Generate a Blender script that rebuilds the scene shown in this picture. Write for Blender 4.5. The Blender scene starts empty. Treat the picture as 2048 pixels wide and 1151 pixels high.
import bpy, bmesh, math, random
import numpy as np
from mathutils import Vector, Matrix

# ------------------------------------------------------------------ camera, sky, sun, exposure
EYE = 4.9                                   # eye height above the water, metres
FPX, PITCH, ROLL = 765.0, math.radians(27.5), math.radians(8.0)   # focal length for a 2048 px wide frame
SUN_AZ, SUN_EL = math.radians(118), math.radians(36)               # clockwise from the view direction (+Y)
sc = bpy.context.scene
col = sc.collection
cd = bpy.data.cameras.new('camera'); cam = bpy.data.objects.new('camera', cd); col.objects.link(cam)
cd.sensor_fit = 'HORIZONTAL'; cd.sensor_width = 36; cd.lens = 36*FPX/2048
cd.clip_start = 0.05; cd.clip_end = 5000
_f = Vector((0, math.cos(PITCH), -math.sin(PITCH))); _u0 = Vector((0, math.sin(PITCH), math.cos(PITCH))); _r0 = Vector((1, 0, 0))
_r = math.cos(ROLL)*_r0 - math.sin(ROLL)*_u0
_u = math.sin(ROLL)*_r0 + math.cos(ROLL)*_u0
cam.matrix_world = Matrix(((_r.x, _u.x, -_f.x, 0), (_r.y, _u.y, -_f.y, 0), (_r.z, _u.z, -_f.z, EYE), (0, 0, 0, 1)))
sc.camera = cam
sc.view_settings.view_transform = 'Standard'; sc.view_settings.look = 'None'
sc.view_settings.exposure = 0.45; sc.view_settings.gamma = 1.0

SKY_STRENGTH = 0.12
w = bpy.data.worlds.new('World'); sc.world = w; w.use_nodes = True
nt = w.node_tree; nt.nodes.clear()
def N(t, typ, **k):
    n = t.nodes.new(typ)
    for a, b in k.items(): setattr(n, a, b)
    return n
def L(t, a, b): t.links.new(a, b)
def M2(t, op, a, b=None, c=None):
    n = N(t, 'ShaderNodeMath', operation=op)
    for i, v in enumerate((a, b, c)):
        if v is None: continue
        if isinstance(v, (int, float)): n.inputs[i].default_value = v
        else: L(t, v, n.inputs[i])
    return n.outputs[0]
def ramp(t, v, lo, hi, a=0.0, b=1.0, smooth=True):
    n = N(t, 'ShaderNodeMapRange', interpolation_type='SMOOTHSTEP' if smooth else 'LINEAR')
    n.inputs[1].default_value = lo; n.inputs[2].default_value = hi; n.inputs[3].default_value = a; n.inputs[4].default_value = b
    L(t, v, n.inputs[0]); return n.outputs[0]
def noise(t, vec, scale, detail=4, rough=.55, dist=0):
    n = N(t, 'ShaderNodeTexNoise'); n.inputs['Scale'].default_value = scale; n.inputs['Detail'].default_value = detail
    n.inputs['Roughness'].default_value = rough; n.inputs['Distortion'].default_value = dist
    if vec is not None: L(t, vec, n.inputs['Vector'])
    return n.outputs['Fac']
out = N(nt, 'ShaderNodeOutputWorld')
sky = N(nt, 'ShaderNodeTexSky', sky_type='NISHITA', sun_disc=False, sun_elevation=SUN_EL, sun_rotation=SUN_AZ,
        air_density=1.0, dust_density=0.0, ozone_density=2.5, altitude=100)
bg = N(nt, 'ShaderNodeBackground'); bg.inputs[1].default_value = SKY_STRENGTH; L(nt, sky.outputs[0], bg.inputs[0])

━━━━

Return, please, the lines of the data from the first through the line containing "from mathutils import Vector, Matrix", both kept, exactly as they stand and nothing more.

## [SOLVED PROBLEM]
Generate a Blender script that rebuilds the scene shown in this picture. Write for Blender 4.5. The Blender scene starts empty. Treat the picture as 2048 pixels wide and 1151 pixels high.
import bpy, bmesh, math, random
import numpy as np
from mathutils import Vector, Matrix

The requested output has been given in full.